‘This is not an entertainment,” Michael McCarthy says with a slight laugh. “This is cultural activity . . . it’s not just an opera, it’s a very alive, very dynamic, very engaging piece of work.”

He is talking about Philip Glass’s chamber opera In the Penal Colony, a dark, powerful, psychological study of the inhumanity of execution and its effect upon the victim and the executioner. It was first produced in Seattle in 2000, and is about to be given its UK premiere at the Linbury Theatre, London, by Music Theatre Wales, before coming to Oxford as part of a three-month national tour.

Based on a story by Franz Kafta, it centres on a soldier condemned to death for insubordination, who must endure six hours of torture in a barbaric machine, observed by a horrified visitor. ‘The Officer’ in charge undergoes a gradual change of heart, and the opera comes to an unexpected climax.

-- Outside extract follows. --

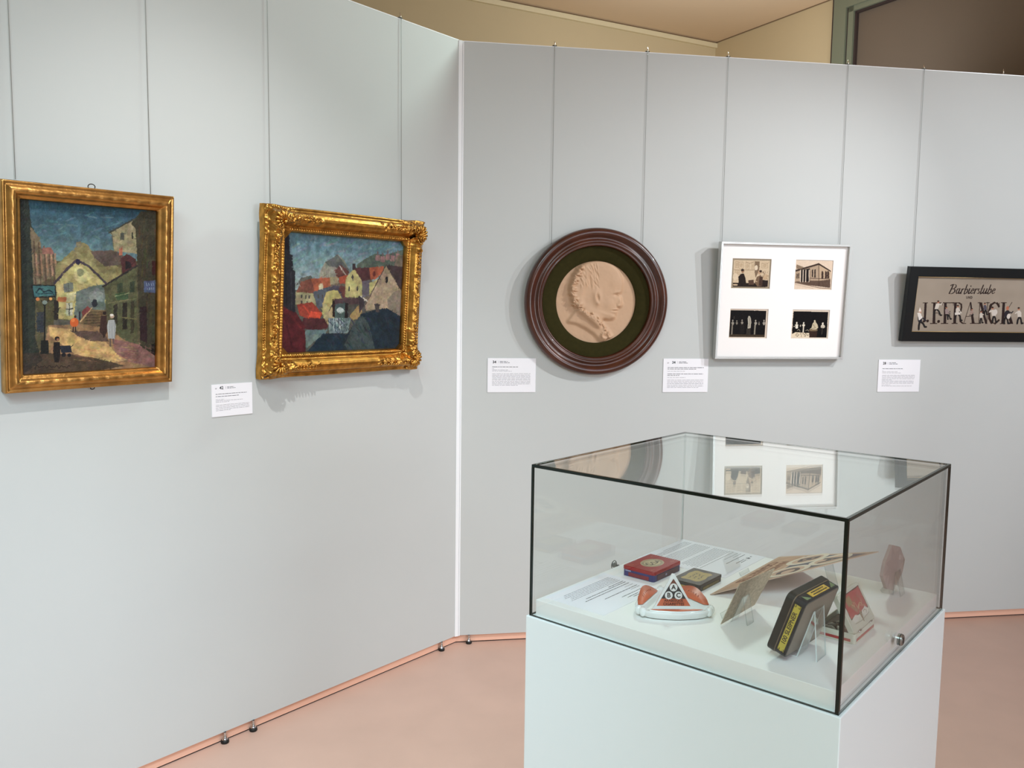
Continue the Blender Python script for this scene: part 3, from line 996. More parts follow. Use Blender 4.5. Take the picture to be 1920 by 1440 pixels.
    a.poly([(420, 890), (570, 895), (596, 960), (470, 990), (410, 950)], (80, 38, 42))
    a.poly([(595, 890), (755, 890), (735, 1000), (602, 1000)], (122, 142, 144))
    for x in range(605, 745, 9):
        a.line([(x, 893), (x + rng.uniform(-6, 6), 985)], 4, (66, 82, 88) if rng.random() < 0.5 else (178, 190, 190))
    a.poly([(420, 1160), (560, 1000), (730, 1005), (830, 862), (930, 832), (1010, 820), (1105, 880), (1120, 1160)], (30, 46, 58))
    a.poly([(710, 1080), (780, 930), (828, 868), (880, 930), (930, 1120), (740, 1130)], (66, 80, 80)); a.poly([(520, 1020), (700, 1010), (700, 1110), (480, 1130)], (26, 48, 62))
    a.poly([(425, 1000), (440, 975), (590, 975), (575, 1005), (480, 1010), (440, 1010)], (92, 116, 118)); a.poly([(435, 1010), (560, 1008), (500, 1060), (440, 1110)], (104, 122, 116))
    for i in range(90):
        x, y = rng.uniform(560, 1080), rng.uniform(880, 1110)
        a.line([(x, y), (x + rng.uniform(10, 40), y + rng.uniform(20, 60))], 7, (rng.uniform(18, 60), rng.uniform(32, 72), rng.uniform(42, 84)), a=0.5)
    a.poly([(250, 780), (300, 800), (360, 840), (430, 950), (436, 1160), (250, 1160)], (86, 28, 34)); a.line([(300, 830), (400, 960)], 14, (104, 34, 38)); a.line([(290, 900), (340, 1100)], 12, (70, 20, 28))
    a.poly([(250, 240), (318, 300), (322, 430), (342, 436), (345, 545), (362, 550), (360, 700), (362, 850), (330, 840), (262, 790), (250, 500)], (38, 38, 46))
    a.line([(290, 500), (300, 800)], 6, (24, 24, 30)); a.line([(330, 560), (336, 820)], 6, (58, 56, 62))
    a.poly([(926, 800), (954, 798), (956, 850), (930, 850)], (76, 68, 66)); a.ell(940, 796, 27, 8, (64, 58, 58))
    for ch in range(3):
        a.img[..., ch] *= 1 + 0.15 * smooth_noise(a.nx, a.ny, 17, 90) + 0.10 * smooth_noise(a.nx, a.ny, 6, 91) + 0.04 * smooth_noise(a.nx, a.ny, 9, 92 + ch)
    a.strokes(900, 13, 2.6, 0.09)
    a.strokes(5000, 6, 1.3, 0.09)
    a.img = (a.img * 0.86 + a.img.mean(axis=2, keepdims=True) * 0.14) * 0.93
    a.grain(5)
    rel = (smooth_noise(a.nx, a.ny, 4, 9) + smooth_noise(a.nx, a.ny, 2, 19)) * 0.00018
    a.build('canvas', W - 2 * B + 0.002, H - 2 * B + 0.002, paint_mat('oil_paint'), t, 0.0105, rel, B - 0.001, B - 0.001)


painting_two()


# ---------------------------------------------------------------- round plaster portrait
def medallion():
    t = thing('relief_portrait', 'round plaster relief of a head in profile, in a dark wooden circular frame', 'relief',
              wall_frame('R', 0.6246, 1.5913, 0.014, 0.0411))
    mb = MB()
    mb.lathe([(0.30, 0.0), (0.331, 0.0), (0.3335, 0.006), (0.3335, 0.020), (0.331, 0.030), (0.325, 0.038), (0.316, 0.042), (0.307, 0.041), (0.300, 0.036), (0.296, 0.030),
              (0.290, 0.026), (0.283, 0.026), (0.279, 0.030), (0.274, 0.033), (0.269, 0.031), (0.265, 0.026), (0.262, 0.025), (0.259, 0.028), (0.256, 0.027), (0.253, 0.020), (0.2515, 0.012), (0.2515, 0.0)], M_MAHOG, 160)
    mb.build('frame', t)
    mb = MB()
    mb.lathe([(0.253, 0.0095), (0.1885, 0.0095), (0.1865, 0.0075), (0.1865, 0.0)], M_OLIVE, 128)
    mb.build('mat_ring', t)
    mb = MB()
    mb.lathe([(0.0001, 0.0), (0.305, 0.0), (0.305, -0.008), (0.0001, -0.008)], MATS['raw_wood'], 48, smooth=False)
    mb.build('backing_board', t)
    N = 300
    q = Art(N, N, [(697 - 325, 724 - 339), (697 + 325, 724 - 339), (697 + 325, 724 + 339), (697 - 325, 724 + 339)], (205, 168, 136))

    def blur(m_, r):
        m_ = m_.astype(float)
        for _ in range(3):
            for ax in (0, 1):
                c = np.cumsum(np.concatenate([np.zeros_like(m_.take([0], ax))] + [m_], ax), ax)
                i1 = np.clip(np.arange(N) + r + 1, 0, N); i0 = np.clip(np.arange(N) - r, 0, N)
                m_ = (c.take(i1, ax) - c.take(i0, ax)) / (2 * r + 1)
        return m_
    head = q.mask([(560, 440), (610, 405), (680, 388), (750, 390), (820, 420), (868, 465), (895, 520), (906, 570), (903, 615), (893, 640), (884, 652), (890, 680), (902, 715), (909, 742), (898, 758), (868, 762),
                   (866, 776), (872, 786), (856, 796), (864, 808), (858, 822), (846, 830), (852, 848), (838, 862), (800, 864), (760, 858), (742, 880), (720, 930), (560, 800), (500, 720), (480, 620), (510, 500)])
    neck = q.mask([(560, 720), (760, 840), (752, 900), (800, 1000), (600, 900)])
    bust = q.mask([(545, 785), (500, 850), (472, 888), (540, 900), (620, 938), (690, 985), (745, 1040), (775, 1052), (800, 1000), (760, 930), (700, 870), (640, 830), (580, 790)])
    hair = q.mask([(600, 410), (545, 440), (500, 500), (478, 560), (466, 620), (486, 680), (478, 745), (530, 765), (590, 770), (580, 680), (600, 600), (620, 520), (660, 440)])
    h = 0.0085 * np.sqrt(blur(head, 3)) * (0.62 + 0.38 * blur(head, 20)) + 0.0022 * blur(neck, 8) + 0.0055 * np.sqrt(blur(bust, 3)) + 0.0035 * blur(hair, 5)

    def gb(x, y, rx, ry, hh, rot=0):
        cx, cy = q.t((x, y))
        c, s = math.cos(rot), math.sin(rot)
        X, Y = q.X - cx, q.Y - cy
        a_, b_ = (X * c + Y * s) / (rx * q.k), (-X * s + Y * c) / (ry * q.k)
        return hh * np.exp(-(a_ * a_ + b_ * b_))
    for g in ((700, 690, 30, 54, 0.0052, -0.15), (704, 686, 13, 30, -0.0060, -0.15), (706, 735, 12, 14, 0.0015, 0), (845, 560, 45, 50, 0.0014, 0), (860, 640, 34, 9, 0.0016, -0.2), (866, 664, 24, 11, -0.0042, 0),
              (872, 662, 10, 5, 0.0018, 0), (890, 715, 13, 36, 0.0018, 0.35), (878, 752, 20, 10, 0.0016, 0), (858, 748, 8, 12, -0.0012, 0), (856, 780, 24, 5, 0.0012, 0), (850, 793, 26, 3.5, -0.0022, 0), (850, 806, 20, 6, 0.0012, 0),
              (842, 842, 20, 15, 0.0014, 0), (800, 740, 42, 45, 0.0018, 0), (770, 820, 60, 14, 0.0009, 0.3), (740, 870, 34, 22, -0.0018, 0.3)):
        h = h + gb(*g)
    R = random.Random(3)
    for i in range(26):        # curls of hair
        a_ = i / 25
        x, y = 560 - 70 * math.sin(a_ * 2.9) + R.uniform(-14, 22), 445 + 310 * a_ + R.uniform(-8, 8)
        h = h + gb(x, y, 22, 12, 0.0034, R.uniform(-1.0, 1.0)) - gb(x + 8, y + 14, 17, 5, 0.0028, R.uniform(-0.8, 0.8))
    for i in range(60):
        x, y = R.uniform(560, 700), R.uniform(420, 600)
        h = h + gb(x, y, 26, 6, 0.0008 * R.choice((-1, 1, 1)), R.uniform(0.8, 1.7))
    lace = [(500, 735), (545, 765), (600, 795), (650, 825), (700, 862), (745, 910), (790, 965), (815, 1010)]
    for i in range(64):
        f = i / 63 * (len(lace) - 1)
        k = min(int(f), len(lace) - 2)
        x = lace[k][0] + (lace[k + 1][0] - lace[k][0]) * (f - k); y = lace[k][1] + (lace[k + 1][1] - lace[k][1]) * (f - k)
        h = h + gb(x + R.uniform(-12, 12), y + R.uniform(-14, 14), 9, 6, 0.0036 if i % 3 else -0.002, R.uniform(0, 3))
        h = h + gb(x + 18, y + 4, 18, 4, 0.0020, -0.7) * (k > 2)
    for i in range(14):
        th = i / 14 * 6.28
        h = h + gb(780 + 32 * math.cos(th), 1000 + 26 * math.sin(th), 12, 8, 0.0034, th)
    h = np.clip(h * 1.9, 0, 0.03)
    h += 0.00025 * smooth_noise(N, N, 9, 4)
    rr = np.hypot(*np.meshgrid(np.linspace(-1, 1, N), np.linspace(-1, 1, N)))
    h = h * np.clip((1.0 - rr) / 0.03, 0, 1) + 0.0005
    q.build('plaster_disc', 0.375, 0.375, M_PLASTER, t, 0.0004, h, -0.1875, -0.1875)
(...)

It sounds gruesome, but Michael insists it will be an exciting and ultimately fulfilling piece. “You go to the theatre for an experience,” he says. “If you want to be moved, if you want to be engaged, even possibly provoked, if you want to go on a musical, dramatic, intelligent journey, this is the stuff.

“This is no different to going to see new work in an art gallery, or to a concert, where you might encounter work you don’t know. If you’re seeking that experience, it enhances you. It’s a valid and true and thoughtful experience, and I think Philip Glass has written it with great integrity.”

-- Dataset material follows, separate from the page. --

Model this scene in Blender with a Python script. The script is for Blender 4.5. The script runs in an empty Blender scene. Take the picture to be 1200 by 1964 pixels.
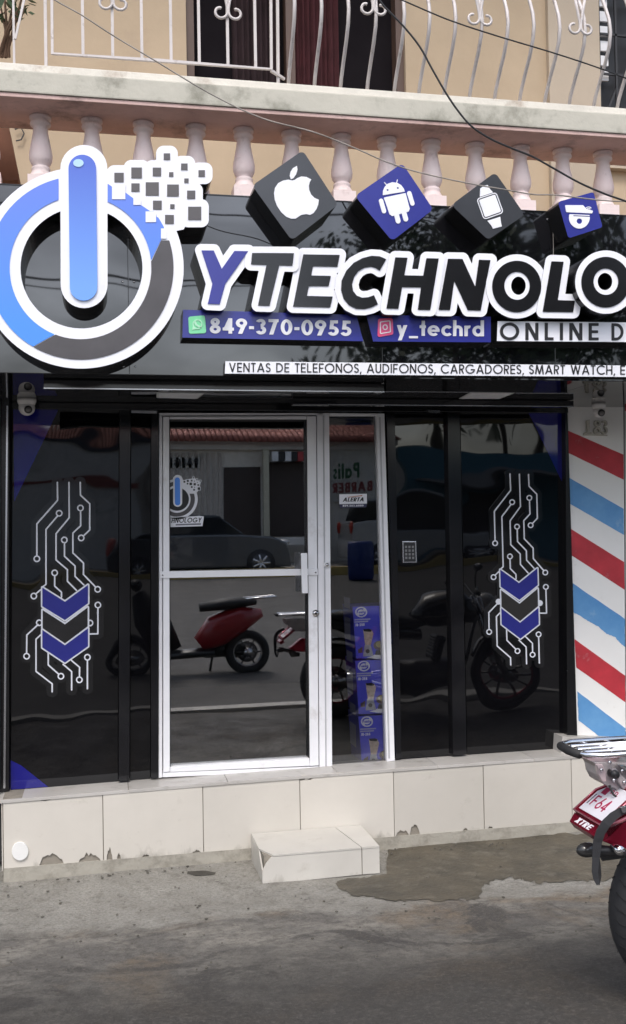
import bpy, bmesh, math, random
import numpy as np
from mathutils import Vector, Matrix
from mathutils.geometry import delaunay_2d_cdt
random.seed(7)
R = math.radians
S = bpy.context.scene
COL = S.collection

# ---------------------------------------------------------------- camera, sky, sun, exposure
YAW, TILT, ROLL, FPX, CZ, CD = 0.20611798, 0.01767395, -0.01755851, 1943.81, 1.72464, 5.5
_cy, _sy = math.cos(YAW), math.sin(YAW)
_F = np.array([_sy*math.cos(TILT), _cy*math.cos(TILT), math.sin(TILT)])
_r = np.array([_cy, -_sy, 0.0]); _u = np.cross(_r, _F)
_c, _s = math.cos(ROLL), math.sin(ROLL)
MR, MU = _c*_r+_s*_u, -_s*_r+_c*_u
CO = np.array([0, -CD, CZ])
cam_d = bpy.data.cameras.new('camera'); cam = bpy.data.objects.new('camera', cam_d); COL.objects.link(cam)
cam_d.sensor_fit = 'VERTICAL'; cam_d.sensor_height = 24; cam_d.lens = 24*FPX/1964
cam_d.clip_start = 0.05; cam_d.clip_end = 2000
mw = Matrix.Identity(4)
for i in range(3):
    mw[i][0] = MR[i]; mw[i][1] = MU[i]; mw[i][2] = -_F[i]; mw[i][3] = CO[i]
cam.matrix_world = mw
S.camera = cam

W = bpy.data.worlds.new("World"); S.world = W; W.use_nodes = True
nt = W.node_tree; nt.nodes.clear()
def N(t, k, **kw):
    n = t.nodes.new(k)
    for a, b in kw.items(): setattr(n, a, b)
    return n
SUN_EL, SUN_AZ = R(56), R(195)
out = N(nt, 'ShaderNodeOutputWorld'); bg = N(nt, 'ShaderNodeBackground')
sky = N(nt, 'ShaderNodeTexSky', sky_type='NISHITA', sun_disc=False, sun_elevation=SUN_EL, sun_rotation=SUN_AZ, air_density=1.0, dust_density=3.5, ozone_density=1.0)
hs = N(nt, 'ShaderNodeHueSaturation'); hs.inputs['Saturation'].default_value = 0.75
tc = N(nt, 'ShaderNodeTexCoord'); mp = N(nt, 'ShaderNodeMapping'); mp.inputs['Scale'].default_value = (1, 1, 2.6)
cn = N(nt, 'ShaderNodeTexNoise'); cn.inputs['Scale'].default_value = 3.2; cn.inputs['Detail'].default_value = 7; cn.inputs['Roughness'].default_value = .55
cr = N(nt, 'ShaderNodeMapRange'); cr.inputs[1].default_value = .35; cr.inputs[2].default_value = .7; cr.inputs[3].default_value = .5; cr.inputs[4].default_value = 1.5
mx = N(nt, 'ShaderNodeMix', data_type='RGBA', blend_type='MULTIPLY'); mx.inputs[0].default_value = 1
L = nt.links.new
L(tc.outputs['Generated'], mp.inputs[0]); L(mp.outputs[0], cn.inputs['Vector']); L(cn.outputs[0], cr.inputs[0])
L(sky.outputs[0], hs.inputs['Color']); L(hs.outputs[0], mx.inputs[6]); L(cr.outputs[0], mx.inputs[7])
L(mx.outputs[2], bg.inputs[0]); bg.inputs[1].default_value = 0.15; L(bg.outputs[0], out.inputs[0])
sd = bpy.data.lights.new('sun', 'SUN'); sun = bpy.data.objects.new('sun', sd); COL.objects.link(sun)
sd.energy = 0.6; sd.angle = R(14); sd.color = (1, .98, .95)
_dir = Vector((math.sin(SUN_AZ)*math.cos(SUN_EL), math.cos(SUN_AZ)*math.cos(SUN_EL), math.sin(SUN_EL)))
sun.rotation_euler = _dir.to_track_quat('Z', 'Y').to_euler(); sun.location = (0, -10, 12)
vs = S.view_settings; vs.view_transform = 'Standard'; vs.look = 'None'; vs.gamma = 1; vs.exposure = 0.98
vs.use_curve_mapping = False
S.cycles.max_bounces = 8; S.cycles.transparent_max_bounces = 12

# ---------------------------------------------------------------- helpers
def ray(px, py):
    return MR*((px-600)/FPX) - MU*((py-982)/FPX) + _F
def P(px, py, Y):                                    # a measured point on the vertical plane y = Y
    v = ray(px, py); return CO + v*((Y+CD)/v[1])
def G(px, py, z):                                    # a measured point on the level z
    v = ray(px, py); return CO + v*((z-CZ)/v[2])
def RP(px, py, k):                                   # a point seen mirrored in the shop glass, k metres in front of it
    q = P(px, py, k); q[1] = -k; return q

MATS = {}
def mat(name, col, rough=.5, metal=0, spec=.5, ior=1.5, var=.12, vscale=6, bump=0, bscale=40, coat=0, col2=None, grad=None, dirt=0, dirtcol=(.05,.045,.035), dscale=3, wavy=0):
    if name in MATS: return MATS[name]
    m = bpy.data.materials.new(name); m.use_nodes = True; t = m.node_tree; b = t.nodes['Principled BSDF']; l = t.links.new
    b.inputs['Roughness'].default_value = rough; b.inputs['Metallic'].default_value = metal
    b.inputs['IOR'].default_value = ior; b.inputs['Coat Weight'].default_value = coat
    b.inputs['Specular IOR Level'].default_value = spec
    geo = N(t, 'ShaderNodeNewGeometry'); tc = type('o', (), {'outputs': {'Object': geo.outputs['Position']}})
    n = N(t, 'ShaderNodeTexNoise'); n.inputs['Scale'].default_value = vscale; n.inputs['Detail'].default_value = 8; n.inputs['Roughness'].default_value = .6
    l(tc.outputs['Object'], n.inputs['Vector'])
    r = N(t, 'ShaderNodeMapRange'); r.inputs[1].default_value = .3; r.inputs[2].default_value = .7
    l(n.outputs[0], r.inputs[0])
    mixn = N(t, 'ShaderNodeMix', data_type='RGBA')
    c2 = col2 or tuple(c*(1-var) for c in col)
    c1 = col if col2 else tuple(min(1, c*(1+var*.4)) for c in col)
    mixn.inputs[6].default_value = (*c1, 1); mixn.inputs[7].default_value = (*c2, 1)
    l(r.outputs[0], mixn.inputs[0]); src = mixn.outputs[2]
    if grad:                                           # printed vinyl fading from one colour to the other up the sign
        sp = N(t, 'ShaderNodeSeparateXYZ'); l(tc.outputs['Object'], sp.inputs[0]); gr_ = N(t, 'ShaderNodeMapRange'); gr_.inputs[1].default_value = grad[0]; gr_.inputs[2].default_value = grad[1]
        l(sp.outputs[2], gr_.inputs[0]); l(gr_.outputs[0], mixn.inputs[0])
    if dirt:
        n2 = N(t, 'ShaderNodeTexNoise'); n2.inputs['Scale'].default_value = dscale; n2.inputs['Detail'].default_value = 10; n2.inputs['Roughness'].default_value = .7
        l(tc.outputs['Object'], n2.inputs['Vector'])
        r2 = N(t, 'ShaderNodeMapRange'); r2.inputs[1].default_value = .60-dirt*.22; r2.inputs[2].default_value = .72; r2.inputs[4].default_value = min(1, .35+dirt)
        l(n2.outputs[0], r2.inputs[0]); m2 = N(t, 'ShaderNodeMix', data_type='RGBA')
        l(r2.outputs[0], m2.inputs[0]); l(src, m2.inputs[6]); m2.inputs[7].default_value = (*dirtcol, 1); src = m2.outputs[2]
    l(src, b.inputs['Base Color'])
    rr = N(t, 'ShaderNodeMapRange'); rr.inputs[3].default_value = max(.01, rough*.85); rr.inputs[4].default_value = min(1, rough*1.2)
    l(n.outputs[0], rr.inputs[0]); l(rr.outputs[0], b.inputs['Roughness'])
    if bump or wavy:
        n3 = N(t, 'ShaderNodeTexNoise'); n3.inputs['Scale'].default_value = 2.3 if wavy else bscale; n3.inputs['Detail'].default_value = 1 if wavy else 6
        l(tc.outputs['Object'], n3.inputs['Vector'])
        bp = N(t, 'ShaderNodeBump'); bp.inputs['Strength'].default_value = 1; bp.inputs['Distance'].default_value = wavy or bump
        l(n3.outputs[0], bp.inputs['Height']); l(bp.outputs[0], b.inputs['Normal'])
    MATS[name] = m; return m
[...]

So how do you bring such a work to the stage in an effective and credible way?

“We’ve decided to find a way of bringing the audience close to it, looking at the impact of the machine and the situation of the people, rather than looking at the machine and the landscape of the penal colony itself. What’s really interesting about the work is the way it looks at the man stuck inside the machine. We’re looking at not the emotional reaction to it, but the psychological reaction.

“It’s about people — the man who runs the machine is horribly tainted by it and what he’s required to do.”

The story has a twist, though, in that the Officer believes that the condemned man has a moment of transfiguration, when he accepts his crime and is ready to embrace death. “It’s almost religious,” says Michael, “and it gives the Officer the justification for continuing with this barbaric thing.”

Michael has decided not to put the machine onstage, but to leave it to the imagination. “I’ve chosen just to focus on very minimal staging. And what’s great is that when I talked to Philip Glass about the production, he said ‘This looks like it could be the production I’ve been waiting to see.’ “A nice outcome of that is that we’re now working with Philip to create an additional electronic sound to represent the machine. The creative collaboration between us and Philip is wonderful. I think his approach to theatre is extraordinary — he’s not just a composer, he’s a dramatist, and the implications of his music on the nature of drama cannot be underestimated.”

To increase the sense of intimacy, the singers and the accompanying string quartet will be amplified — “not to increase the volume,” Michael says, “but to access the closest possible point of the source of the sound. So if you think of not the loudspeaker but the microphone, and where that force is — right on the mouth of the singer, or the string of the violin — we get drawn right inside the piece.”

In most venues, the piece will be staged in the round, but although this won’t be possible in Oxford, Michael is confident that the experience will be as compelling. “There’ll be no difference between the theatres where there will be people sitting on the side of the stage and Oxford where they won’t. We’ll make sure the same aural experience will be there, and the same level of intimacy.”

As always, MTW have recruited a strong cast, including Omar Ebrahim as the Officer, Michael Bennett as the Visitor and actor Gerald Tyler as the Condemned Man, with Michael Rafferty conducting.

“It’s going to be very beautifully played and really, really well sung,” promises Michael. “So, opera fans, don’t be put off by the fact that it’s new. It’s a new way of thinking about opera, but it is still opera.”